You know they say, you can't go home again. The song, The House That Built Me by Miranda Lambert has been running through my head all day as we took to the skies twice on my way back home. One of my homes. I'm still trying to figure out if it's my real home or a perceived feeling of being home.

My best friend bought a house several years ago. I envied her for settling into her roots even as I wondered if I could ever rationalize such a decision. It seemed to go against my values to invest in property when there were people who needed to hear about salvation. I wasn't sure if it was okay to have a house and kids and savings in the bank or if that epitomized American corporate culture. Perhaps it was several cars and lavish vacations and the latest iPhone that was not right.

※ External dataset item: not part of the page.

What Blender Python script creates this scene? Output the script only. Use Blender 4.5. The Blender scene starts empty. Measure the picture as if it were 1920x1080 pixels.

As the taxi driver wended his way up the hill, I was surprised to find that I didn't remember any of it. Just a flash of the church but everything else had either grown together much closer so that it was hard for the clusters of apartments to breathe or I had forgotten. Thinking back now, I realize that we spent most of our time on campus with our friends. I'm a lifetime older now and I cannot be content with playing Kahraba or Rummikub for hours. I shall have to explore and see where the roads take me.

I'm thankful to be here. I'm apprehensive about what the future will bring. I'm determined to embrace the adventure, if this is my last hurrah before settling down into a regular career, buying that house, and saving up for two-week vacations in Europe. Above all, I'm looking to God for guidance so I can walk in His will and please Him in all I do.